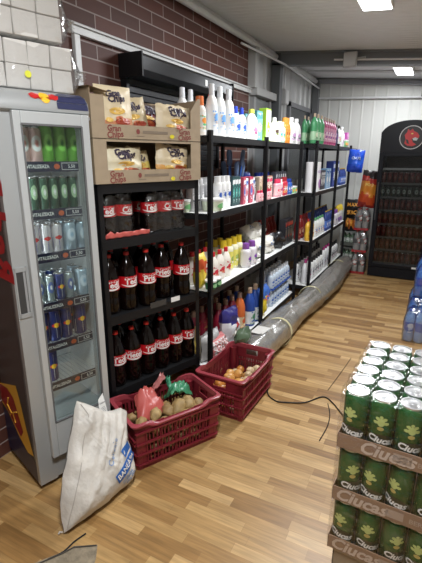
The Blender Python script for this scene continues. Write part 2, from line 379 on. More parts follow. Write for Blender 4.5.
# ceiling lights
LIT = mat((1, 1, 1), .5, emis=(.93, .97, 1.), estr=9)
def lamp(x, y, label, w=.2, L=.62, power=60, along='y'):
    o = empty('ceiling_light', (x, y, CEIL(x) - .01)); tag(o, label, 'ceiling light', 'flat ceiling lights')
    o.rotation_euler = (0, math.atan(.085), 0 if along == 'y' else 0)
    a, b_ = (w / 2, L / 2) if along == 'y' else (L / 2, w / 2)
    f = MB().box(-a - .015, a + .015, -b_ - .015, b_ + .015, -.03, 0).build('frame', WHITE, o, smooth=0, bevel=.004)
    MB().box(-a, a, -b_, b_, -.036, -.0302).build('diffuser', LIT, o, smooth=0)
    li = bpy.data.lights.new('lamp_light', 'AREA'); li.shape = 'RECTANGLE'; li.size = 2 * a; li.size_y = 2 * b_; li.energy = power; li.color = (.94, .97, 1.)
    lo = bpy.data.objects.new('lamp_light', li); COL.objects.link(lo); lo.parent = o; lo.location = (0, 0, -.045)
    return o
lamp(-.56, 3.45, 'flat white ceiling light at the top edge above the middle aisle', power=56)
lamp(-.56, 6.38, 'flat white ceiling light near the back wall above the black cooler', L=.5, power=26)
lamp(-.3, .55, 'flat white ceiling light over the near end of the aisle', power=56)
jb = empty('junction_box', (-1.02, 5.28, CEIL(-1.0) - .13)); tag(jb, 'grey square junction box fixed to the ceiling beam', 'junction box')
MB().box(-.07, .07, -.06, 0, -.05, .1).build('box_body', mat((.42, .42, .42), .5), jb, smooth=0, bevel=.006)
MB().box(-.062, .062, -.068, -.06, -.042, .092).build('lid', mat((.5, .5, .5), .5), jb, smooth=0, bevel=.003)
MB().tube([(.07, -.03, .03), (.16, -.03, .035)], .012).build('cable_gland', GREY, jb)
wb = empty('electrical_box', (WX + .0, 5.75, 2.28)); tag(wb, 'small grey electrical box with conduit on the light wall beyond the steel post', 'electrical box')
MB().box(0, .08, -.07, .07, 0, .18).build('box_body', mat((.5, .5, .49), .5), wb, smooth=0, bevel=.005)
MB().box(.08, .088, -.06, .06, .01, .17).build('lid', mat((.58, .58, .57), .5), wb, smooth=0, bevel=.002)
MB().tube([(.04, 0, .18), (.04, 0, .46)], .012).build('conduit', tw, wb)
cmx = empty('security_camera', (-.30, 7.15, 2.48)); tag(cmx, 'small dark security camera below the ceiling at the back wall', 'camera')
MB().box(-.06, .06, -.09, .03, -.04, .04).build('camera_body', BLACK, cmx, bevel=.01); MB().tube([(0, .02, .04), (0, .08, .12)], .012).build('bracket', GREY, cmx)
MB().tube([(0, -.09, 0), (0, -.105, 0)], .025, 14).build('lens', mat((.02, .02, .03), .1), cmx)

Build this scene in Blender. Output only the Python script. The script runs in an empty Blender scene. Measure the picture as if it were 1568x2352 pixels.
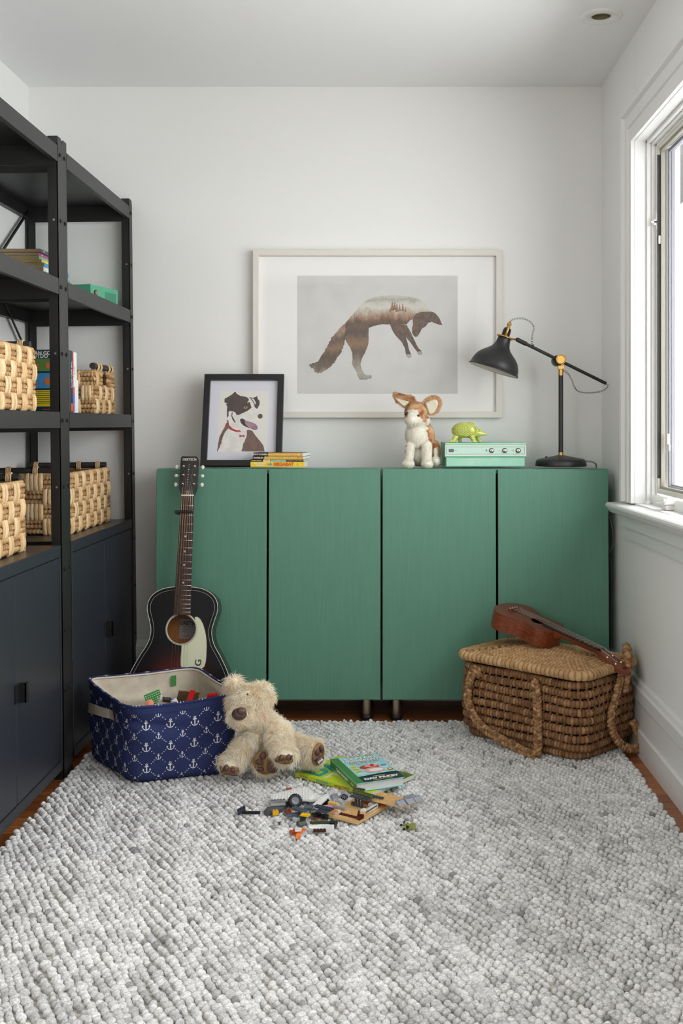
import bpy, bmesh, math, random
import numpy as np
from mathutils import Vector, Matrix, Euler, noise

R = math.radians
PI = math.pi
C = bpy.context.scene.collection
sc = bpy.context.scene

# ---------------------------------------------------------------- camera, world, lights, exposure
F = 2450.0
VX, VY, CH = 890.0, 975.0, 1.05          # vanishing point of the room depth and eye height
cam_d = bpy.data.cameras.new('camera')
cam = bpy.data.objects.new('camera', cam_d)
C.objects.link(cam)
sc.camera = cam
cam.location = (0, 0, CH)
cam.rotation_euler = (PI / 2, 0, 0)
cam_d.sensor_fit = 'HORIZONTAL'
cam_d.sensor_width = 36.0
cam_d.lens = F / 1568.0 * 36.0
cam_d.shift_x = -(VX - 784.0) / 1568.0
cam_d.shift_y = -(1176.0 - VY) / 1568.0
cam_d.clip_start = 0.02

sc.view_settings.view_transform = 'Standard'
sc.view_settings.look = 'None'
sc.view_settings.exposure = 0.08
sc.view_settings.gamma = 1.0
sc.view_settings.use_curve_mapping = False
try:
    sc.cycles.use_denoising = True
    sc.cycles.max_bounces = 10
    sc.cycles.diffuse_bounces = 5
    sc.cycles.transparent_max_bounces = 16
    sc.cycles.caustics_reflective = False
    sc.cycles.caustics_refractive = False
    sc.cycles.sample_clamp_indirect = 6.0
except Exception:
    pass

w = bpy.data.worlds.new('world')
sc.world = w
w.use_nodes = True
bg = w.node_tree.nodes['Background']
bg.inputs[0].default_value = (0.93, 0.97, 1.0, 1)
bg.inputs[1].default_value = 2.6

def area(name, loc, rot, sx, sy, energy, col):
    l = bpy.data.lights.new(name, 'AREA')
    l.shape = 'RECTANGLE'
    l.size, l.size_y, l.energy, l.color = sx, sy, energy, col
    o = bpy.data.objects.new(name, l)
    o.location, o.rotation_euler = loc, rot
    C.objects.link(o)
    return o
# daylight outside the long right hand window
area('window_daylight', (1.75, 1.75, 1.55), (0, R(84), 0), 2.6, 4.8, 312.0, (0.96, 0.98, 1.0))
area('added_fill_light', (-1.70, -0.45, 1.45), (0, R(-98), 0), 1.5, 1.6, 52.0, (1.0, 1.0, 1.0))  # added fill lamp outside the made-up opening in the left wall

# ---------------------------------------------------------------- helpers
def at(px, py, D):
    "point at depth D seen at a photograph position"
    return Vector(((px - VX) * D / F, D, CH + (VY - py) * D / F))

def lin(c):
    r = []
    for v in c:
        v = v / 255.0
        r.append(v / 12.92 if v <= 0.04045 else ((v + 0.055) / 1.055) ** 2.4)
    return (r[0], r[1], r[2], 1.0)

MATS = {}
def mat(name, col, rough=0.6, metal=0.0, col2=None, nscale=20.0, stretch=(1, 1, 1), bump=0.0, bscale=None,
        coat=0.0, spec=0.5, detail=4.0, contrast=(0.35, 0.65), alpha=1.0, trans=0.0, sheen=0.0, gen=False, emit=None, estr=1.0):
    if name in MATS:
        return MATS[name]
    m = bpy.data.materials.new(name)
    m.use_nodes = True
    nt = m.node_tree
    b = nt.nodes['Principled BSDF']
    b.inputs['Base Color'].default_value = lin(col)
    b.inputs['Roughness'].default_value = rough
    b.inputs['Metallic'].default_value = metal
    b.inputs['Coat Weight'].default_value = coat
    b.inputs['Specular IOR Level'].default_value = spec
    b.inputs['Alpha'].default_value = alpha
    b.inputs['Transmission Weight'].default_value = trans
    b.inputs['Sheen Weight'].default_value = sheen
    if emit:
        b.inputs['Emission Color'].default_value = lin(emit)
        b.inputs['Emission Strength'].default_value = estr
    if col2 or bump:
        tc = nt.nodes.new('ShaderNodeTexCoord')
        mp = nt.nodes.new('ShaderNodeMapping')
        mp.inputs['Scale'].default_value = stretch
        nt.links.new(tc.outputs['Object'], mp.inputs[0])
        nz = nt.nodes.new('ShaderNodeTexNoise')
        nz.inputs['Scale'].default_value = nscale
        nz.inputs['Detail'].default_value = detail
        nt.links.new(mp.outputs[0], nz.inputs['Vector'])
        if col2:
            rp = nt.nodes.new('ShaderNodeValToRGB')
            rp.color_ramp.elements[0].position = contrast[0]
            rp.color_ramp.elements[1].position = contrast[1]
            rp.color_ramp.elements[0].color = lin(col)
            rp.color_ramp.elements[1].color = lin(col2)
            nt.links.new(nz.outputs['Fac'], rp.inputs[0])
            nt.links.new(rp.outputs[0], b.inputs['Base Color'])
        if bump:
            n2 = nz
            if bscale:
                n2 = nt.nodes.new('ShaderNodeTexNoise')
                n2.inputs['Scale'].default_value = bscale
                n2.inputs['Detail'].default_value = 3
                nt.links.new(mp.outputs[0], n2.inputs['Vector'])
            bp = nt.nodes.new('ShaderNodeBump')
            bp.inputs['Strength'].default_value = 1.0
            bp.inputs['Distance'].default_value = bump
            nt.links.new(n2.outputs['Fac'], bp.inputs['Height'])
            nt.links.new(bp.outputs[0], b.inputs['Normal'])
    MATS[name] = m
    return m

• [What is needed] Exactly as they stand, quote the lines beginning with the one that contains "Build this scene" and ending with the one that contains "sc = bpy.context.scene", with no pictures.

• [Exercise result]
Build this scene in Blender. Output only the Python script. The script runs in an empty Blender scene. Measure the picture as if it were 1568x2352 pixels.
import bpy, bmesh, math, random
import numpy as np
from mathutils import Vector, Matrix, Euler, noise

R = math.radians
PI = math.pi
C = bpy.context.scene.collection
sc = bpy.context.scene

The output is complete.